>> start Source excerpt

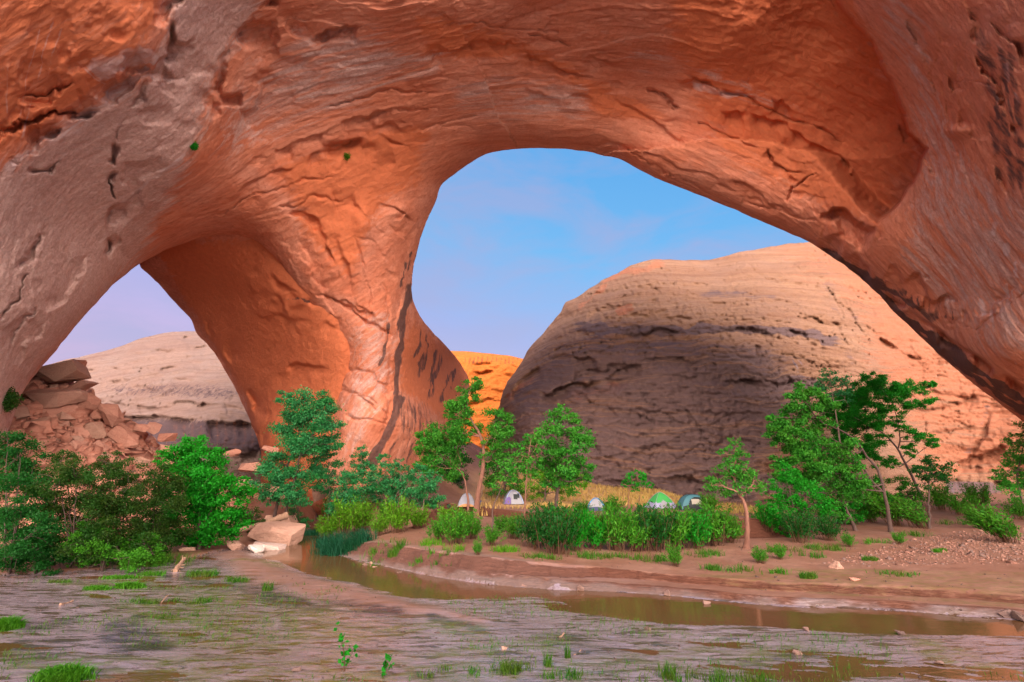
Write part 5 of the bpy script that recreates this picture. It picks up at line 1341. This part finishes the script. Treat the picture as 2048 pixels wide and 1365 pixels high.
for k, (x, y, r, h, lab) in enumerate([(860,1090,.9,.45,'long grass on the sand before the first shrubs of the row'), (905,1102,.8,.4,'grass fringe on the sand below the shrubs under the pale tent'), (1010,1102,.8,.35,'grass fringe between the crooked sapling and the wavy trunk'),
    (1080,1118,.9,.3,'grass fringe in front of the dark willows'), (1180,1116,1.0,.35,'grass fringe in front of the bright willows'), (1250,1118,.9,.35,'grass fringe below the flat-topped sapling'), (1310,1122,.9,.4,'grass fringe below the green tent'), (1410,1112,.9,.4,'grass fringe below the dark tent'),
    (1570,1105,1.0,.4,'grass fringe right of the bent trunk'), (1650,1100,1.0,.4,'grass fringe below the dark low shrub'), (1830,1072,1.0,.4,'grass at the foot of the biggest left-leaning shrub'), (1920,1050,1.2,.5,'grass between the gravel and the wind-swept bush')]):
    tuft('grass_clump', x, y, r, r * .6, h, 420, 'yellow' if k < 3 else 'grass', lab, 'grass', None, 70 + k, .35, .014)
# hanging plants in cracks of the rock
def hanging(px, py, t, R, leaf, label, seed, n=500, size=.1):
    rs = np.random.RandomState(seed)
    c = P(np.array([px]), np.array([py]), np.array([t]))[0]
    m_ = int(n * R * R * 2.2) + 260
    d_ = rs.normal(size=(m_, 3)); d_ /= np.linalg.norm(d_, axis=1)[:, None]; pts = d_ * (rs.uniform(0, 1, m_) ** .45)[:, None] * R * .8 * np.array([1.0, .7, 1.1]) * (1 + .7 * fbm(d_ * 2.2 + seed, 3, 3))[:, None]
    V, Fq = leaves(pts, size, rs, 0.8)
    o = link_mesh('hanging_plant', V, Fq, LEAF[leaf], None, smooth=False); o.location = tuple(c); tag(o, label, 'plant', 'plants in cracks of the arch')
def s_depth(sh, px, py):
    k = np.argmin(((sh.q - np.array([px, py])) ** 2).sum(1)); return sh.t[k]
hanging(388, 293, s_depth(S, 388, 293) - .12, .36, 'bright', 'dark green plant growing from the crack at the top of the pale runnel', 71, 2600)
hanging(694, 313, s_depth(S, 694, 313) - .12, .42, 'yellow', 'yellow-green plant in the roof crack above the pillar', 72, 700)
for k, (dx, dy, r) in enumerate([(0, 0, 0)]):
    hanging(16, 800, s_depth(S, 16, 800) - .3, 1.0, 'olive', 'big hanging seep plant on the grey leg at the left edge', 73, 900, .13)
# leafy seedlings close to the camera
def seedling(px, py, h, label, seed, nst=3):
    rs = np.random.RandomState(seed); bp, t = hit(px, py)
    root = empty('seedling', bp); tag(root, label, 'seedling', 'leafy seedlings near the camera')
    st, lc = [], []
    for k in range(nst):
        top = np.array([rs.normal(0, .16), rs.normal(0, .1), h * (1 if k == 0 else rs.uniform(.5, .8))])
        p = smooth_path([np.array([0, 0, -.03]), top * [.2, .2, .5] + rs.normal(0, .03, 3), top], 10); st.append(tube(p, np.linspace(.010, .004, 10), 5))
        for q in p[3:]:
            for _ in range(3): lc.append(q + rs.normal(0, .06, 3))
    V, Fq = join(st); link_mesh('stem', V, Fq, LEAF['twig'], root)
    V, Fq = leaves(np.array(lc), .13, rs, .2, .7); link_mesh('leaf', V, Fq, LEAF['bright'], root, smooth=False)
seedling(688, 1345, 1.05, 'tall leafy seedling at the bottom of the picture, taller of the pair', 81)
seedling(764, 1362, .55, 'short leafy seedling right of the tall one at the bottom', 82, 2)
for leaf_, pr_ in LOOSE.items():
    V, Fq = join(pr_); o = link_mesh('grass', V, Fq, LEAF[leaf_], None, smooth=False); tag(o, kind='stuff')
# straw-coloured grass on the terrace behind the tents, thin green over the flats
rs = np.random.RandomState(5)
xy = np.column_stack([rs.uniform(-3, 26, 9000), rs.uniform(43.5, 60, 9000)])
ok = inside(xy, FARREG) & (fbm(np.column_stack([xy * .35, xy[:, :1] * 0]), 3, 91) > -.12 - .05 * (xy[:, 1] - 50))
xy = xy[ok]; c = np.column_stack([xy, height(xy)])
V, Fq = blades(rs, len(c), 1, 1, .5, .3, .03, (0, 0), c)
o = link_mesh('dry_grass', V, Fq, LEAF['straw'], None, smooth=False); tag(o, kind='stuff')
xy = np.column_stack([rs.uniform(-16, 18, 30000), rs.uniform(12.5, 30, 30000)])
alg_ = np.interp(np.arange(len(xy)), [0, 1], [0, 0])
nz = fbm(np.column_stack([xy * [.22, .6], xy[:, :1] * 0]), 4, 95)
ok = ~inside(xy, STREAM) & ~inside(xy, FARREG) & ~inside(xy, LEFTREG) & (nz > .16)
xy = xy[ok][:3600]; c = np.column_stack([xy, np.maximum(height(xy), 0)])
V, Fq = blades(rs, len(c), 1, 1, .16, .5, .009, (.2, 0), c)
o = link_mesh('ground_cover', V, Fq, LEAF['grass'], None, smooth=False); tag(o, kind='stuff')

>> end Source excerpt

» Exercise brief: Transcribe each line above verbatim, with the pictures left out.

» Exercise answer:
Write part 5 of the bpy script that recreates this picture. It picks up at line 1341. This part finishes the script. Treat the picture as 2048 pixels wide and 1365 pixels high.
for k, (x, y, r, h, lab) in enumerate([(860,1090,.9,.45,'long grass on the sand before the first shrubs of the row'), (905,1102,.8,.4,'grass fringe on the sand below the shrubs under the pale tent'), (1010,1102,.8,.35,'grass fringe between the crooked sapling and the wavy trunk'),
    (1080,1118,.9,.3,'grass fringe in front of the dark willows'), (1180,1116,1.0,.35,'grass fringe in front of the bright willows'), (1250,1118,.9,.35,'grass fringe below the flat-topped sapling'), (1310,1122,.9,.4,'grass fringe below the green tent'), (1410,1112,.9,.4,'grass fringe below the dark tent'),
    (1570,1105,1.0,.4,'grass fringe right of the bent trunk'), (1650,1100,1.0,.4,'grass fringe below the dark low shrub'), (1830,1072,1.0,.4,'grass at the foot of the biggest left-leaning shrub'), (1920,1050,1.2,.5,'grass between the gravel and the wind-swept bush')]):
    tuft('grass_clump', x, y, r, r * .6, h, 420, 'yellow' if k < 3 else 'grass', lab, 'grass', None, 70 + k, .35, .014)
# hanging plants in cracks of the rock
def hanging(px, py, t, R, leaf, label, seed, n=500, size=.1):
    rs = np.random.RandomState(seed)
    c = P(np.array([px]), np.array([py]), np.array([t]))[0]
    m_ = int(n * R * R * 2.2) + 260
    d_ = rs.normal(size=(m_, 3)); d_ /= np.linalg.norm(d_, axis=1)[:, None]; pts = d_ * (rs.uniform(0, 1, m_) ** .45)[:, None] * R * .8 * np.array([1.0, .7, 1.1]) * (1 + .7 * fbm(d_ * 2.2 + seed, 3, 3))[:, None]
    V, Fq = leaves(pts, size, rs, 0.8)
    o = link_mesh('hanging_plant', V, Fq, LEAF[leaf], None, smooth=False); o.location = tuple(c); tag(o, label, 'plant', 'plants in cracks of the arch')
def s_depth(sh, px, py):
    k = np.argmin(((sh.q - np.array([px, py])) ** 2).sum(1)); return sh.t[k]
hanging(388, 293, s_depth(S, 388, 293) - .12, .36, 'bright', 'dark green plant growing from the crack at the top of the pale runnel', 71, 2600)
hanging(694, 313, s_depth(S, 694, 313) - .12, .42, 'yellow', 'yellow-green plant in the roof crack above the pillar', 72, 700)
for k, (dx, dy, r) in enumerate([(0, 0, 0)]):
    hanging(16, 800, s_depth(S, 16, 800) - .3, 1.0, 'olive', 'big hanging seep plant on the grey leg at the left edge', 73, 900, .13)
# leafy seedlings close to the camera
def seedling(px, py, h, label, seed, nst=3):
    rs = np.random.RandomState(seed); bp, t = hit(px, py)
    root = empty('seedling', bp); tag(root, label, 'seedling', 'leafy seedlings near the camera')
    st, lc = [], []
    for k in range(nst):
        top = np.array([rs.normal(0, .16), rs.normal(0, .1), h * (1 if k == 0 else rs.uniform(.5, .8))])
        p = smooth_path([np.array([0, 0, -.03]), top * [.2, .2, .5] + rs.normal(0, .03, 3), top], 10); st.append(tube(p, np.linspace(.010, .004, 10), 5))
        for q in p[3:]:
            for _ in range(3): lc.append(q + rs.normal(0, .06, 3))
    V, Fq = join(st); link_mesh('stem', V, Fq, LEAF['twig'], root)
    V, Fq = leaves(np.array(lc), .13, rs, .2, .7); link_mesh('leaf', V, Fq, LEAF['bright'], root, smooth=False)
seedling(688, 1345, 1.05, 'tall leafy seedling at the bottom of the picture, taller of the pair', 81)
seedling(764, 1362, .55, 'short leafy seedling right of the tall one at the bottom', 82, 2)
for leaf_, pr_ in LOOSE.items():
    V, Fq = join(pr_); o = link_mesh('grass', V, Fq, LEAF[leaf_], None, smooth=False); tag(o, kind='stuff')
# straw-coloured grass on the terrace behind the tents, thin green over the flats
rs = np.random.RandomState(5)
xy = np.column_stack([rs.uniform(-3, 26, 9000), rs.uniform(43.5, 60, 9000)])
ok = inside(xy, FARREG) & (fbm(np.column_stack([xy * .35, xy[:, :1] * 0]), 3, 91) > -.12 - .05 * (xy[:, 1] - 50))
xy = xy[ok]; c = np.column_stack([xy, height(xy)])
V, Fq = blades(rs, len(c), 1, 1, .5, .3, .03, (0, 0), c)
o = link_mesh('dry_grass', V, Fq, LEAF['straw'], None, smooth=False); tag(o, kind='stuff')
xy = np.column_stack([rs.uniform(-16, 18, 30000), rs.uniform(12.5, 30, 30000)])
alg_ = np.interp(np.arange(len(xy)), [0, 1], [0, 0])
nz = fbm(np.column_stack([xy * [.22, .6], xy[:, :1] * 0]), 4, 95)
ok = ~inside(xy, STREAM) & ~inside(xy, FARREG) & ~inside(xy, LEFTREG) & (nz > .16)
xy = xy[ok][:3600]; c = np.column_stack([xy, np.maximum(height(xy), 0)])
V, Fq = blades(rs, len(c), 1, 1, .16, .5, .009, (.2, 0), c)
o = link_mesh('ground_cover', V, Fq, LEAF['grass'], None, smooth=False); tag(o, kind='stuff')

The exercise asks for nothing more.